A fines de junio, en medio de una reunión de sindicatos en la mítica ciudad obrera de Detroit, Hillary Clinton los llamó para felicitarlos: "Ustedes no deberían tener que marchar para conseguir un salario digno, pero gracias por marchar por las calles para conseguir ese salario digno".
Puede resultar extraño que sea justamente en los EEUU donde explote un debate tan intenso sobre una política pública que, en muchos países periféricos suele ser atacada como algo del "pasado", de un viejo "intervencionismo" estatal que no trae buenos resultados.
En una reciente columna en el New York Times, el premio Nobel de economía, Paul Krugman, marca este renacer del salario mínimo como una herramienta de política pública poderosa. "No hay ninguna prueba de que el incremento del salario mínimo reduzca el número de puestos de trabajo, al menos cuando el punto de partida es tan bajo como el de Estados Unidos en la actualidad".

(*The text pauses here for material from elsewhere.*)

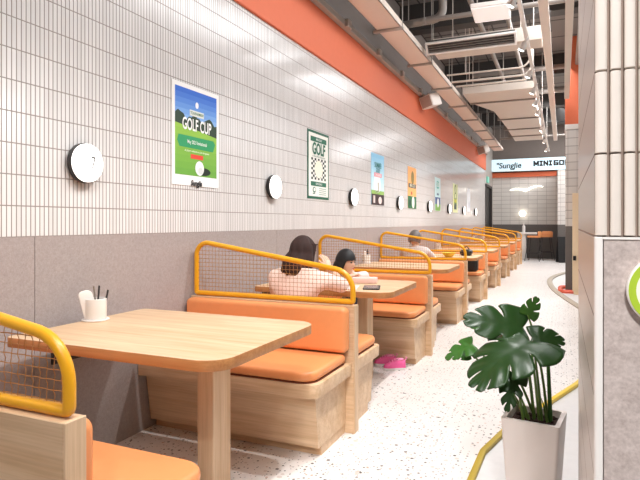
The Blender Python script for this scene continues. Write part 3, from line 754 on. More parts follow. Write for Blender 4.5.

Mientras Europa profundiza los ajustes y sigue desmontando su paradigmático "estado de bienestar", en Estados Unidos se acentúa una mirada heterodoxa, neokeynnesiana, que surgió cuando el gobierno de Obama debió enfrentar las secuelas de la crisis de 2008 y 2009.
Estas dos formas de enfrentar la crisis capitalista más seria desde el derrumbe de la década del treinta, muestra resultados dispares en las dos orillas del Atlántico. Mientras Alemania mantiene con respirador artificial a la Unión Europea sobre la base de obligar a los demás a hacer ajustes salvajes, y mantener países con índices de desempleo por arriba del 20%, en Estados Unidos el desempleo cayó a 5,3%, la tasa más baja desde el 2008.
Sobre ese camino ya transitado, la agenda demócrata sobre el salario mínimo está ligada con el problema de la desigualdad, que no paró de aumentar en las últimas décadas y, particularmente, con la crisis de los últimos años.
Hace un mes, el alcalde demócrata de la ciudad de Los Ángeles, Eric Garcetti, subió el salario mínimo un 70%, llevándolo de 9 a 15 dólares la hora. A la hora de justificar la medida, Garcetti también pareció un populista sudamericano: "se trata del programa contra la pobreza más grande de la historia de la ciudad", argumentó.
La idea de que la mejor política social es una política económica progresista, con salarios altos y mayor igualdad, es un cambio ideológico fundamental, que puede terminar de enterrar los largos años de hegemonía ultraconservadora que, hace ya cuarenta años, inauguraron las tesis de los Chicago Boys.